Making things happen in the world requires many things, but above all, one must be bold -- and surprisingly few people are, Winnefeld said, adding that he’s constantly reminded that incredibly bright adults will work long hours perfecting fundamentally flawed concepts because they aren’t bold enough to break out of the existing paradigm.

“Someone has to lead them out of all this, and that would be you,” he said. “Think of it as guiding people on a journey through a series of concentric circles of discovery, [and] you’ll know you’re there when other people start enthusiastically leading the change for you.”

Being bold also means taking risk, the admiral said, “which means you’re sometimes going to fail.”

“People just hate to fail, me included, but there’s simply no escaping the fact that success is the daughter of failure,” he added.

Those who reach the other side of complexity and lead people through the concentric circles will experience the exhilaration of change, the admiral told the graduates.

“What will it look like?” Winnefeld asked them. “Well, you might change the underlying framework for looking at a problem. We’ve had to do a lot of that lately in the balancing act we call national security.”

Or they might increase agility by breaking things down into more granular bits so they can better be rearranged into better and faster combinations, he said. After all, he added, speed is life in his business, and it may be the same in the businesses of the new graduates.

“Or perhaps you might build greater versatility, the way we find new things for an existing unit, platform or person to do, and enable them to switch quickly from one role to another,” he said. “Or you might pioneer fresh integration, like how our special operations forces have fused intelligence and operations to dramatically increase their effectiveness.”

But no matter what the change looks like, he told the graduates, a little humility will do a lot of good along the way.

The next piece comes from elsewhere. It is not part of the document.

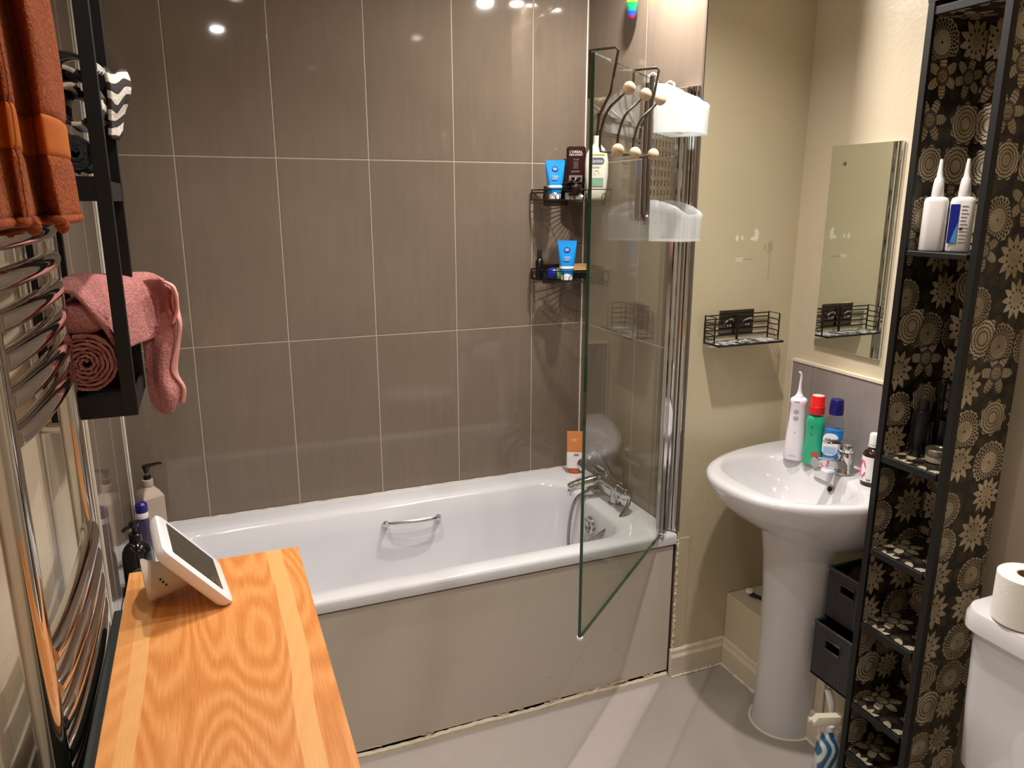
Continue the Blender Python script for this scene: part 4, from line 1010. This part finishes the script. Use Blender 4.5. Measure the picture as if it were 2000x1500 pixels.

“I want to let you in on one of the secrets of why the U.S. has the most capable military in the world,” Winnefeld said. “The quickest way for a young fighter pilot or platoon commander or submarine watch officer to lose credibility in my business is to lack humility, by denying mistakes or taking credit where it’s not due or even taking credit where it is due.

“You don’t have to be a rock star to lead change,” he continued. “Your people will be more eager to follow you if they know they’re doing it for the betterment of something other than your own reputation.”

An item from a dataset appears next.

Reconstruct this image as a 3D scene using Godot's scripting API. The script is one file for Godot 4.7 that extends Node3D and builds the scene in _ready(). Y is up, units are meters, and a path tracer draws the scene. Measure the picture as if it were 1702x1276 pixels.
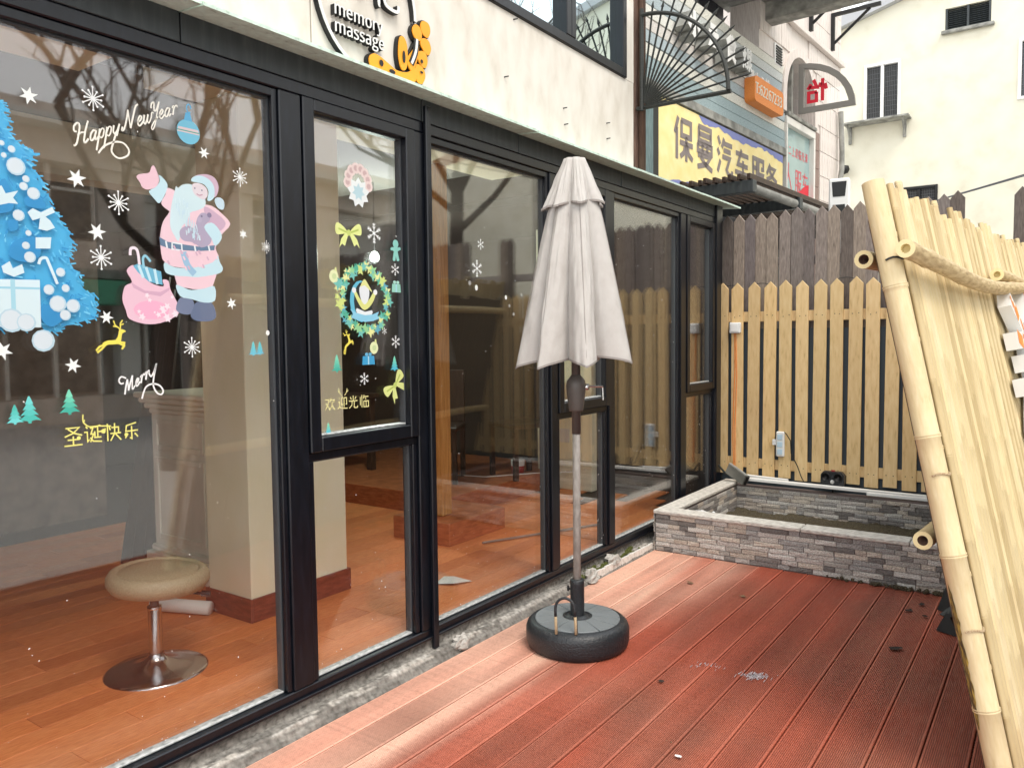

This, Winnefeld said, is what has motivated him throughout his career.

“Other than the privilege of working with the remarkable young men and women who wear the cloth of our nation,” he said, “the exhilaration of finding a better idea and pulling it off is what I live for in my professional life, and I hope it ends up as part of yours.”

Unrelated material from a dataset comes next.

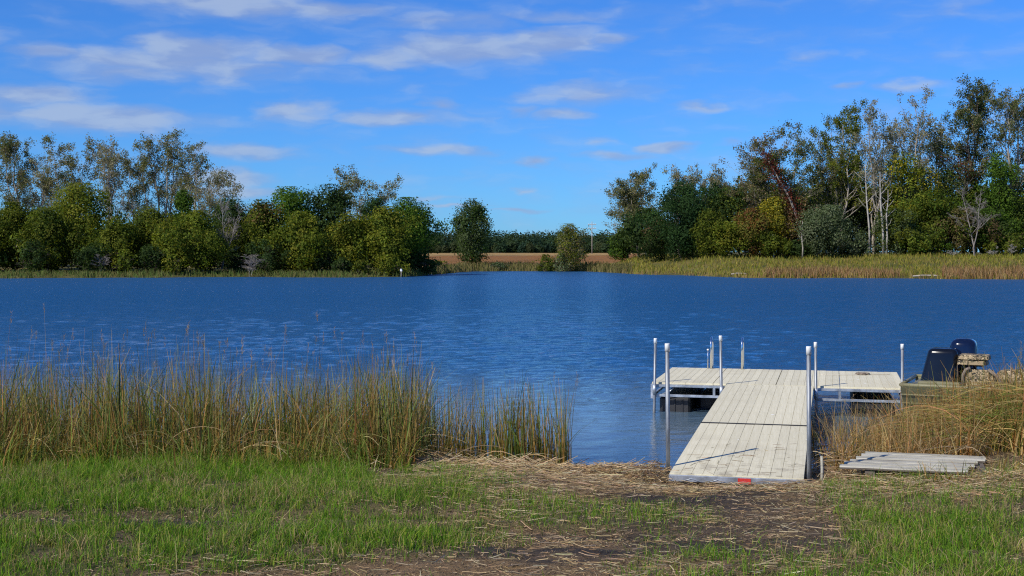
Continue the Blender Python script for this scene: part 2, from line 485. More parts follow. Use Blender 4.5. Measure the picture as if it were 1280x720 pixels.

In leaving the graduates with a final thought, the vice chairman cited some of the nation’s strengths -- geography, demographics, diversity, energy and other natural resources, the freedom to be innovative, the quality of our economy, the world’s best military and excellence in higher education -- “all of which refute, at least for me, any narrative that we are a nation in decline.” His hope, he added, is that the graduates will remember that America is more than just a nation.

The United States “remains an idea about freedom and liberty. And more people are trying to get into this country to share in that idea than are trying to leave,” the admiral said. “And there are hard-working young men and women out there somewhere tonight who are willing to risk their lives to keep that idea alive for you.”